▸ **Written task**: Go through the material and write it all out exactly, minus the pictures.

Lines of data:
+++++
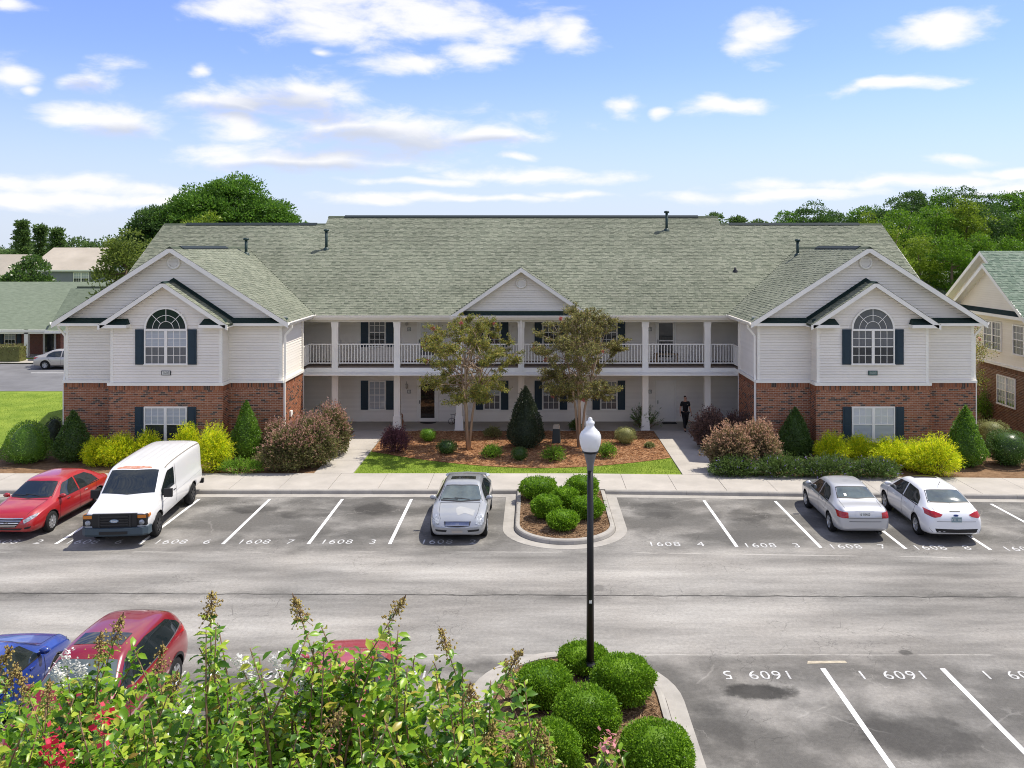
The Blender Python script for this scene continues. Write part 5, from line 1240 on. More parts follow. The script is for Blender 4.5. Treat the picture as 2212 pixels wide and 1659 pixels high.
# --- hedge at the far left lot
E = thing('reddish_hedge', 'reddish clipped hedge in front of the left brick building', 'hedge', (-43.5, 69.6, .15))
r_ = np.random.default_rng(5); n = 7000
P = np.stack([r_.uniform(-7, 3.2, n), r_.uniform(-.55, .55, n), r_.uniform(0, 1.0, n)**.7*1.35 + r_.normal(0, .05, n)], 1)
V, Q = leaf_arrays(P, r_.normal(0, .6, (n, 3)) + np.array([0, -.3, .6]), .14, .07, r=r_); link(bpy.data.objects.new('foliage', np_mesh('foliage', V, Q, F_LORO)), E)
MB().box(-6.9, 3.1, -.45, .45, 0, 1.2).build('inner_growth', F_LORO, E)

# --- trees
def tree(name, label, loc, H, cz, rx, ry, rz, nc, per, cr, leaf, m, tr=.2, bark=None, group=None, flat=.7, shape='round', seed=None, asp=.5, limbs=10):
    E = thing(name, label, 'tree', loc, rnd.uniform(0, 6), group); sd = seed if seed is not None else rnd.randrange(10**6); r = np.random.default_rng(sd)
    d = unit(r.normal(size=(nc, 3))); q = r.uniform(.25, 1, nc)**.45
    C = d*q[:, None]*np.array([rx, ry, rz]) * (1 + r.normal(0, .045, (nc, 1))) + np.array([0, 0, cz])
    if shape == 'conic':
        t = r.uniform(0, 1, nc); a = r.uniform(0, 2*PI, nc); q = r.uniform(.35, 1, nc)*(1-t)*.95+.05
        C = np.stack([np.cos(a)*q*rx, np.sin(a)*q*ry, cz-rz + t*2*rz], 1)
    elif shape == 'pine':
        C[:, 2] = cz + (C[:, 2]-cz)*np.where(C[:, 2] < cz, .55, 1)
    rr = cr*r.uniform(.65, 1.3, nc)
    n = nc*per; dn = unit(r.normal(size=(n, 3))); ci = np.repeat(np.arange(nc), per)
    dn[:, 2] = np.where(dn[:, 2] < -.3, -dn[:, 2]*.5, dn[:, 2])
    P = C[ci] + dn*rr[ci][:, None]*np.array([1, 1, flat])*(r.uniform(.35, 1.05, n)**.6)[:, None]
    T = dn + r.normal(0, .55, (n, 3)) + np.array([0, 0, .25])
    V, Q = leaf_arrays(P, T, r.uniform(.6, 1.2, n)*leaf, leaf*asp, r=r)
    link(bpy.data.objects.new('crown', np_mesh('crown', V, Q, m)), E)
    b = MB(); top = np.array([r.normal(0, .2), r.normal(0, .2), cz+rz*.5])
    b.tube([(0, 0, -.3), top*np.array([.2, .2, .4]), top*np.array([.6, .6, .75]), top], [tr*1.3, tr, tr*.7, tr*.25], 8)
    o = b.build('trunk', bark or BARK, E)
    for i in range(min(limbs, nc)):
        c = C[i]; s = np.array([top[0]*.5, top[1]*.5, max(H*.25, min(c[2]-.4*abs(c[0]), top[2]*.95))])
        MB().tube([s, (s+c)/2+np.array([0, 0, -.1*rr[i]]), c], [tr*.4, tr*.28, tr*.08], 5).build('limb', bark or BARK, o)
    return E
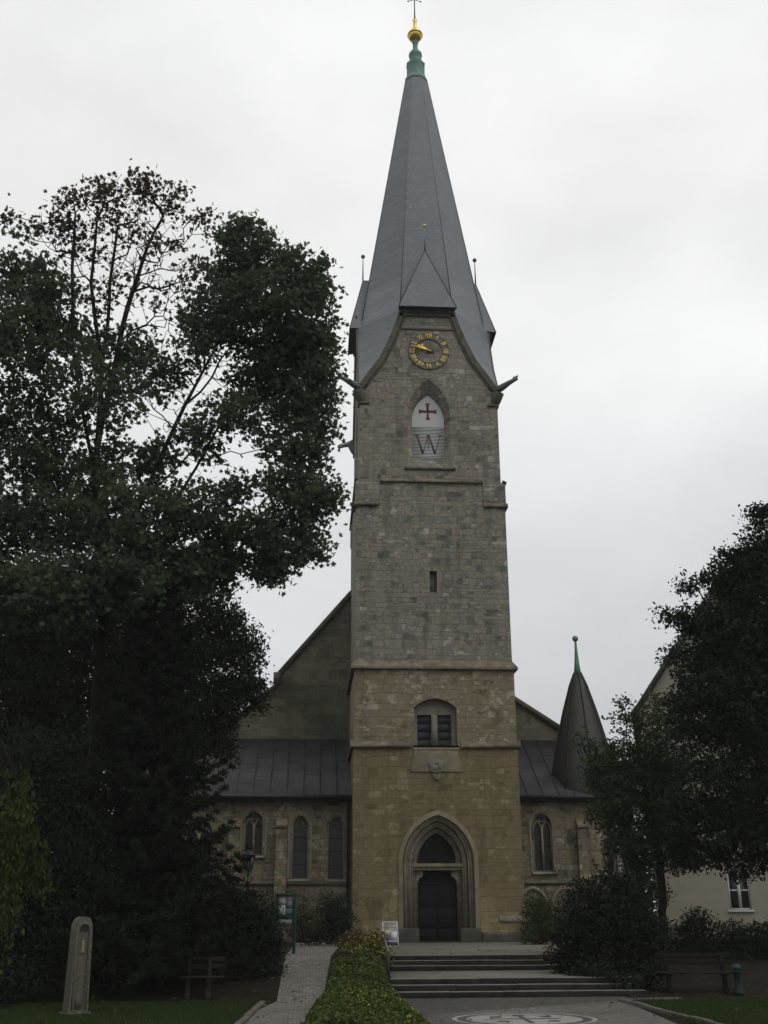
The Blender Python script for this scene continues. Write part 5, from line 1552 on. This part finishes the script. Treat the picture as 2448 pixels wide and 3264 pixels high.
+++++
▸ **Correct answer**:
The Blender Python script for this scene continues. Write part 5, from line 1240 on. More parts follow. The script is for Blender 4.5. Treat the picture as 2212 pixels wide and 1659 pixels high.
# --- hedge at the far left lot
E = thing('reddish_hedge', 'reddish clipped hedge in front of the left brick building', 'hedge', (-43.5, 69.6, .15))
r_ = np.random.default_rng(5); n = 7000
P = np.stack([r_.uniform(-7, 3.2, n), r_.uniform(-.55, .55, n), r_.uniform(0, 1.0, n)**.7*1.35 + r_.normal(0, .05, n)], 1)
V, Q = leaf_arrays(P, r_.normal(0, .6, (n, 3)) + np.array([0, -.3, .6]), .14, .07, r=r_); link(bpy.data.objects.new('foliage', np_mesh('foliage', V, Q, F_LORO)), E)
MB().box(-6.9, 3.1, -.45, .45, 0, 1.2).build('inner_growth', F_LORO, E)

# --- trees
def tree(name, label, loc, H, cz, rx, ry, rz, nc, per, cr, leaf, m, tr=.2, bark=None, group=None, flat=.7, shape='round', seed=None, asp=.5, limbs=10):
    E = thing(name, label, 'tree', loc, rnd.uniform(0, 6), group); sd = seed if seed is not None else rnd.randrange(10**6); r = np.random.default_rng(sd)
    d = unit(r.normal(size=(nc, 3))); q = r.uniform(.25, 1, nc)**.45
    C = d*q[:, None]*np.array([rx, ry, rz]) * (1 + r.normal(0, .045, (nc, 1))) + np.array([0, 0, cz])
    if shape == 'conic':
        t = r.uniform(0, 1, nc); a = r.uniform(0, 2*PI, nc); q = r.uniform(.35, 1, nc)*(1-t)*.95+.05
        C = np.stack([np.cos(a)*q*rx, np.sin(a)*q*ry, cz-rz + t*2*rz], 1)
    elif shape == 'pine':
        C[:, 2] = cz + (C[:, 2]-cz)*np.where(C[:, 2] < cz, .55, 1)
    rr = cr*r.uniform(.65, 1.3, nc)
    n = nc*per; dn = unit(r.normal(size=(n, 3))); ci = np.repeat(np.arange(nc), per)
    dn[:, 2] = np.where(dn[:, 2] < -.3, -dn[:, 2]*.5, dn[:, 2])
    P = C[ci] + dn*rr[ci][:, None]*np.array([1, 1, flat])*(r.uniform(.35, 1.05, n)**.6)[:, None]
    T = dn + r.normal(0, .55, (n, 3)) + np.array([0, 0, .25])
    V, Q = leaf_arrays(P, T, r.uniform(.6, 1.2, n)*leaf, leaf*asp, r=r)
    link(bpy.data.objects.new('crown', np_mesh('crown', V, Q, m)), E)
    b = MB(); top = np.array([r.normal(0, .2), r.normal(0, .2), cz+rz*.5])
    b.tube([(0, 0, -.3), top*np.array([.2, .2, .4]), top*np.array([.6, .6, .75]), top], [tr*1.3, tr, tr*.7, tr*.25], 8)
    o = b.build('trunk', bark or BARK, E)
    for i in range(min(limbs, nc)):
        c = C[i]; s = np.array([top[0]*.5, top[1]*.5, max(H*.25, min(c[2]-.4*abs(c[0]), top[2]*.95))])
        MB().tube([s, (s+c)/2+np.array([0, 0, -.1*rr[i]]), c], [tr*.4, tr*.28, tr*.08], 5).build('limb', bark or BARK, o)
    return E
The Blender Python script for this scene continues. Write part 5, from line 1552 on. This part finishes the script. Treat the picture as 2448 pixels wide and 3264 pixels high.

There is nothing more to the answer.